Adrian Duke brings keyboard talents to this year’s Blues Festival By:Brian Clarey

The New Orleans influence at the Carolina Blues Festival has become something of a tradition, and this year Adrian Duke straddles the divide between the North Carolina heartlands and Louisiana bayou country. Duke, of Chapel Hill, has performed on piano and Hammond B3 organ all over the Carolinas and has even played before the Queen on her recent trip to the US. But he’s been known to commune with the ghosts of New Orleans boogie-woogie piano — Mr. Eddie Bo, the legendary James Booker and the man born Henry Roeland Byrd, but better known to piano freaks as Professor Longhair.

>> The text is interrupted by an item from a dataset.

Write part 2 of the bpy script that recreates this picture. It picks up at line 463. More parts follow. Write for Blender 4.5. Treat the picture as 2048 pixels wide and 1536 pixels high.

On his CD Live in New Orleans, Duke tackles classics like “Lil’ Liza Jane,” “Iko Iko” and “Tipitina.” But his repertoire doesn’t begin and end in the Crescent City. Duke’s body of work mines the entire South and even plumbs some big-city sounds as well. His latest, Adriatica, features covers of classics like “Cabbage Alley” from the Meters, “Lucky Old Sun” by Louis Armstrong “Will it Go Around in Circles” by Billy Preston and “Kid Charlemagne” by Steely Dan, all intoned with a tin-pan baritone that is seriously quirky.

This is Duke’s first performance on the Carolina Blues Festival stage, so all we can guarantee is that the set will be hot.